# Given data
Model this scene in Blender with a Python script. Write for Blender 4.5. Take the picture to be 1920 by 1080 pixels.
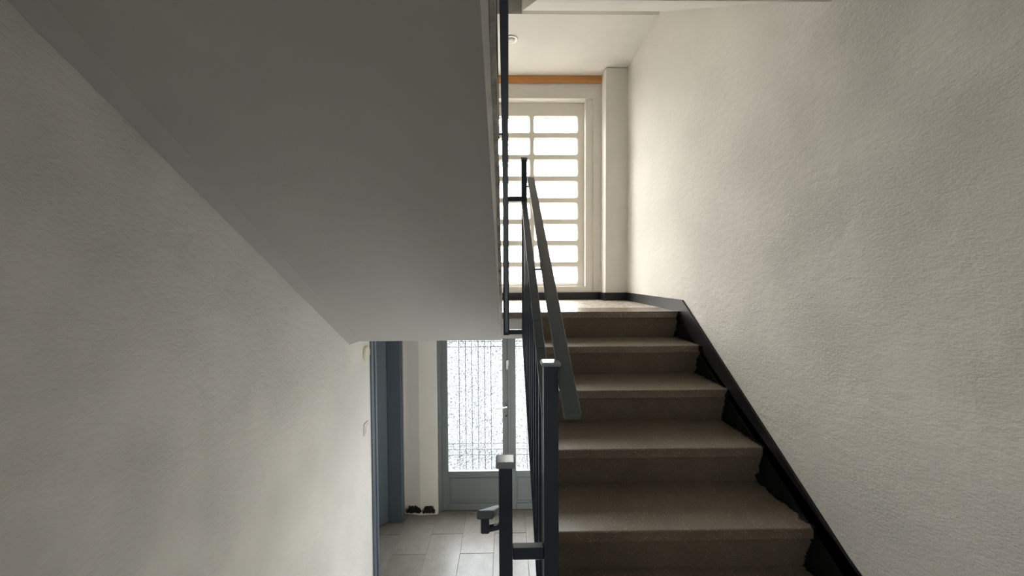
import bpy, bmesh, math, random
from mathutils import Vector, Matrix

random.seed(7)
scene = bpy.context.scene
for o in list(bpy.data.objects):
    bpy.data.objects.remove(o)
COL = scene.collection
Z0 = 2.456                      # eye height above the entrance floor; heights below are given from the eye
LANDING, MID, GROUND = -0.2464, -1.5134, -2.456
RIGHT, LEFT, FACADE = 1.199, -1.05, 4.034

# ---------------------------------------------------------------- camera
cam = bpy.data.cameras.new('camera')
cam.sensor_width = 36.0
cam.lens = 740.0 / 1920.0 * 36.0
cam.clip_start = 0.02
cam_o = bpy.data.objects.new('camera', cam)
COL.objects.link(cam_o)
p_, y_, r_ = 0.03076, 0.01726, -0.00502
fw = Vector((math.sin(y_) * math.cos(p_), math.cos(y_) * math.cos(p_), -math.sin(p_)))
rt = Vector((math.cos(y_), -math.sin(y_), 0))
up = rt.cross(fw)
rt2 = rt * math.cos(r_) + up * math.sin(r_)
up2 = -rt * math.sin(r_) + up * math.cos(r_)
m = Matrix((rt2, up2, -fw)).transposed().to_4x4()
m.translation = Vector((0, 0, Z0))
cam_o.matrix_world = m
scene.camera = cam_o

# ---------------------------------------------------------------- sky, daylight, exposure
world = bpy.data.worlds.new('world')
scene.world = world
world.use_nodes = True
wn = world.node_tree.nodes
bg = wn['Background']
SKY = 74.0
# overcast sky: three times brighter overhead than at the horizon; dull ground light from below
wl = world.node_tree.links
tc = wn.new('ShaderNodeTexCoord')
sp = wn.new('ShaderNodeSeparateXYZ')
wl.new(tc.outputs['Generated'], sp.inputs[0])
rp = wn.new('ShaderNodeValToRGB')
mp = wn.new('ShaderNodeMapRange')
mp.inputs['From Min'].default_value = -1.0
wl.new(sp.outputs['Z'], mp.inputs['Value'])
wl.new(mp.outputs[0], rp.inputs['Fac'])
el = rp.color_ramp.elements
el.new(0.5)
for e_, (p__, v__) in zip(el, ((0.49, 0.06), (0.51, 0.30), (1.0, 1.0))):
    e_.position = p__
    e_.color = (v__, v__ * 0.985, v__ * 0.95, 1)
wl.new(rp.outputs['Color'], bg.inputs['Color'])
bg.inputs['Strength'].default_value = SKY


def portal(name, x0, x1, z0, z1, y, rot=(-math.pi / 2, 0, 0), x=None):
    """marks an opening through which the sky lights the room (gives no light of its own)"""
    l = bpy.data.lights.new(name, 'AREA')
    l.shape = 'RECTANGLE'
    l.size, l.size_y = x1 - x0, z1 - z0
    l.cycles.is_portal = True
    o = bpy.data.objects.new(name, l)
    o.location = ((x0 + x1) / 2 if x is None else x, y, (z0 + z1) / 2 + Z0)
    o.rotation_euler = rot
    COL.objects.link(o)


portal('window_portal', -0.72, 0.78, -0.10, 1.68, FACADE + 0.17)
portal('fill_window_portal', -0.5, 0.5, -0.6, 0.8, -0.8, (math.pi / 2, 0, -math.pi / 2), LEFT - 0.10)  # sky opening of the added window behind the viewer
portal('door_portal', -0.62, 0.70, -2.05, -0.54, FACADE + 0.17)

vs = scene.view_settings
vs.view_transform = 'Standard'
vs.look = 'None'
vs.gamma = 1.0
vs.use_curve_mapping = False
vs.exposure = 0.0


# ---------------------------------------------------------------- materials
def mat(name, color, rough=0.6, metallic=0.0, spec=0.5):
    m = bpy.data.materials.new(name)
    m.use_nodes = True
    b = m.node_tree.nodes['Principled BSDF']
    b.inputs['Base Color'].default_value = (*color, 1)
    b.inputs['Roughness'].default_value = rough
    b.inputs['Metallic'].default_value = metallic
    b.inputs['Specular IOR Level'].default_value = spec
    return m


def node(m, kind, **kw):
    n = m.node_tree.nodes.new(kind)
    for k, v in kw.items():
        if k in n.inputs:
            n.inputs[k].default_value = v
        else:
            setattr(n, k, v)
    return n


def link(m, a, b):
    m.node_tree.links.new(a, b)


def pos(m):
    return node(m, 'ShaderNodeNewGeometry').outputs['Position']


def noise(m, scale, detail=4.0, rough=0.55, vec=None):
    n = node(m, 'ShaderNodeTexNoise', Scale=scale, Detail=detail, Roughness=rough)
    link(m, vec or pos(m), n.inputs['Vector'])
    return n.outputs['Fac']


def ramp(m, fac, stops):
    r = node(m, 'ShaderNodeValToRGB')
    e = r.color_ramp.elements
    while len(e) < len(stops):
        e.new(0.5)
    for i, (p, c) in enumerate(stops):
        e[i].position = p
        e[i].color = (*c, 1) if len(c) == 3 else c
    link(m, fac, r.inputs['Fac'])
    return r.outputs['Color']


def mixc(m, fac, a, b, mode='MIX'):
    n = node(m, 'ShaderNodeMix', data_type='RGBA', blend_type=mode)
    for sock, v in ((n.inputs[0], fac), (n.inputs[6], a), (n.inputs[7], b)):
        if isinstance(v, (int, float)):
            sock.default_value = v
        elif isinstance(v, tuple):
            sock.default_value = (*v, 1)
        else:
            link(m, v, sock)
    return n.outputs[2]


def math_(m, op, a, b=0.0, c=0.0):
    n = node(m, 'ShaderNodeMath', operation=op)
    for i, v in enumerate((a, b, c)):
        if isinstance(v, (int, float)):
            n.inputs[i].default_value = v
        else:
            link(m, v, n.inputs[i])
    return n.outputs[0]


def bump(m, height, strength, dist):
    n = node(m, 'ShaderNodeBump', Strength=strength, Distance=dist)
    link(m, height, n.inputs['Height'])
    link(m, n.outputs['Normal'], m.node_tree.nodes['Principled BSDF'].inputs['Normal'])
    return n


def base(m, c):
    link(m, c, m.node_tree.nodes['Principled BSDF'].inputs['Base Color'])


def stucco(name, color, dist):
    m = mat(name, color, 0.85, spec=0.25)
    mp = node(m, 'ShaderNodeMapping')            # trowel strokes run slightly slanted along the wall
    mp.inputs['Rotation'].default_value = (0.6, 0.0, 0.0)
    mp.inputs['Scale'].default_value = (1.0, 0.7, 1.25)
    link(m, pos(m), mp.inputs['Vector'])
    big = noise(m, 95, 6, 0.68, mp.outputs[0])
    mask = ramp(m, noise(m, 3.2, 4, 0.6), [(0.38, (0.35,) * 3), (0.62, (1, 1, 1))])
    blotch = noise(m, 24, 4, 0.55, mp.outputs[0])
    h = math_(m, 'ADD', math_(m, 'MULTIPLY', math_(m, 'MULTIPLY', big, mask), 0.9), math_(m, 'MULTIPLY', blotch, 0.9))
    bump(m, h, 0.9, dist)
    dirt = noise(m, 1.6, 4, 0.6)
    base(m, mixc(m, ramp(m, dirt, [(0.35, (0, 0, 0)), (0.7, (1, 1, 1))]),
                 color, tuple(c * 0.93 for c in color)))
    return m


M = {}
M['stucco'] = stucco('rough_stucco', (0.82, 0.80, 0.75), 0.0065)
M['plaster'] = stucco('smooth_plaster', (0.76, 0.75, 0.72), 0.0015)
M['facade_paint'] = stucco('facade_paint', (0.78, 0.755, 0.70), 0.001)
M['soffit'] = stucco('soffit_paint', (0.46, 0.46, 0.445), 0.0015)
M['ceiling'] = stucco('ceiling_paint', (0.80, 0.785, 0.74), 0.003)


def terrazzo(name, c0, c1, chip, rough, paint=False):
    m = mat(name, c0, rough, spec=0.5)
    n1 = noise(m, 9, 6, 0.65)
    col = mixc(m, ramp(m, n1, [(0.3, (0, 0, 0)), (0.7, (1, 1, 1))]), c0, c1)
    v = node(m, 'ShaderNodeTexVoronoi', Scale=150.0, Randomness=1.0)
    link(m, pos(m), v.inputs['Vector'])
    cell = node(m, 'ShaderNodeSeparateColor')
    link(m, v.outputs['Color'], cell.inputs['Color'])
    near = math_(m, 'LESS_THAN', v.outputs['Distance'], 0.42)
    light = math_(m, 'MULTIPLY', near, math_(m, 'GREATER_THAN', cell.outputs[0], 0.86))
    dark = math_(m, 'MULTIPLY', near, math_(m, 'LESS_THAN', cell.outputs[0], 0.22))
    col = mixc(m, math_(m, 'MULTIPLY', light, 0.55), col, chip)
    col = mixc(m, math_(m, 'MULTIPLY', dark, 0.28), col, tuple(c * 0.45 for c in c0))
    if paint:                                   # black paint smeared over the wall end of the steps
        sep = node(m, 'ShaderNodeSeparateXYZ')
        link(m, pos(m), sep.inputs[0])
        e = math_(m, 'ADD', sep.outputs['X'], math_(m, 'MULTIPLY', math_(m, 'SUBTRACT', noise(m, 22, 4, 0.6), 0.5), 0.07))
        col = mixc(m, math_(m, 'GREATER_THAN', e, RIGHT - 0.025), col, (0.006, 0.006, 0.007))
    base(m, col)
    rr = math_(m, 'ADD', math_(m, 'MULTIPLY', noise(m, 30, 4), 0.08), rough - 0.04)
    link(m, rr, m.node_tree.nodes['Principled BSDF'].inputs['Roughness'])
    bump(m, noise(m, 120, 3), 0.25, 0.001)
    return m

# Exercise
What is the number of lines in the data holding the word "scene"? Reply with that number only.

# Exercise solution
6